Easily one of the funniest characters in this game and possibly in EVNs period, Kenji is a paranoid, schizoid, legally blind misogynist determined to bring down the ‘feminist conspiracy’ he sees around everywhere around him…by staying boarded up in his room except when he needs to bum money for a pizza. No words can accurately describe the encounters you have with him during the game, however, there wasn’t a moment he was on the screen and I wasn’t on the floor laughing. You’ll have to play the game yourself to know what I’m talking about, but it serves as a great breather from everything else in the story.

Overall, there is a predictability here that is unavoidable. But it still very fun to play.



The Presentation in KS is good, but not as solid as it can be. The designs for the characters are decent and their body language goes a long way in keeping the player invested with what’s going on. But when you get into the event CGs, the art usually takes a nosedive. While they do invoke whatever emotion the scene calls for, the art should have been much cleaner. Instead, most of the time we are left with a sketchy feel to it that bends the human anatomy in a way that it isn’t supposed to. Also while I get that high school girls are a thing for anime fans, a little consistency would be great. Shizune and Lily look their stated ages, while Emi and Hanako could easily pass for their mid-teens or much younger. Considering the subject matter, it would’ve been nice for them all to look eighteen instead of just copping out by having them say it. Overall the artwork is okay…even some of the more explicit stuff.

I am not a fan of most portrayals of sex and that has a lot to do with my personal beliefs. Despite this, I kept the filter off just to see how it was handled by Four Leaf. It was very nice to see how tastefully everything was handled on that subject with most of it being romantic rather than ‘HEY! WATCH THESE HIGH SCHOOLERS HAVE SEX!’ It’s also nice to see the overall sense of humor in the game put into some of the sex scenes. I won’t go into details here, however I think it’s pretty safe to say that as a heterosexual male I never want to feel Emi’s pain…ever.

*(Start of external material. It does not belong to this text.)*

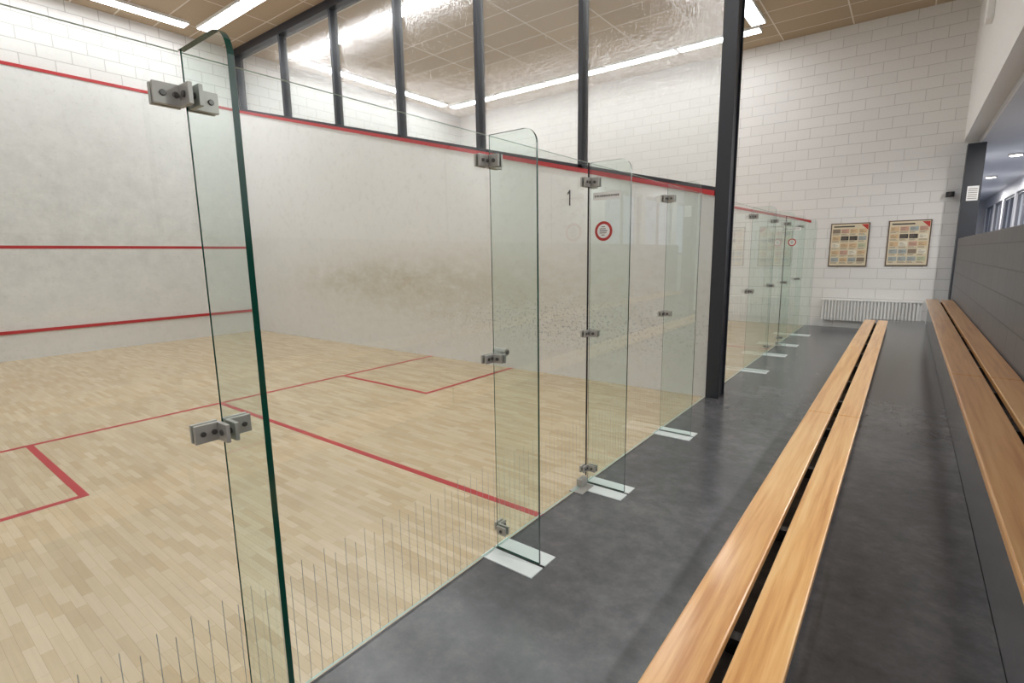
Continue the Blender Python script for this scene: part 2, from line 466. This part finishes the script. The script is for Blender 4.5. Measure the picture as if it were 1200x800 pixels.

Also, I have a bone to pick with Four Leaf over the backgrounds. I’m sure someone has gotten an answer to this already and if so please forward to me, because I would love to know the reason that the backgrounds are all photographs. Really because the rest of the game’s feel is so well produced, the backgrounds act more like a tether keeping KS at par instead of adding to the overall experience.

Where the presentation really shines is in the Act 2 FMVs and its soundtrack. The soundtrack in and of itself is well done and the FMVs are fully animated and bring something extra to the entire game that wouldn’t have happened on its own. While previewing the feel of what’s to come for each girl’s paths also give its own little narrative that makes them worth watching on their own.

Gameplay for Katawa is also very well done. On top of your basic playing options, there is also a feature that allows you to replay parts of the story you’ve gone through. If you decide to take this option, the game tracks whatever decision you’ve previously made.  It’s small but a noteworthy idea that I won’t be surprised to see used by other VNs in the future.



Katawa Shoujo is completely free and each path you can take rounds out at about two hours. Since there are five paths that means that, sitting down, you can knock this game out in roughly ten hours. However, as my Uncle says, you don’t finish a Cuban (the sandwich) in 30 minutes. Despite my few issues and what you may want to do, give yourself time to soak in the flavor. Between that and the spirit of the story, I don’t know anyone who will put it down after one full play through, even if you’re not a fan of the overall genre.


Katawa Shoujo does not walk on water, but I don’t think anyone outside of the hardest of its hardcore fans was expecting it to. Though it wanders through familiar ground, its heart and style keep it from tripping up where so many others fall. You will enjoy your time with Katawa Shoujo, I guarantee it.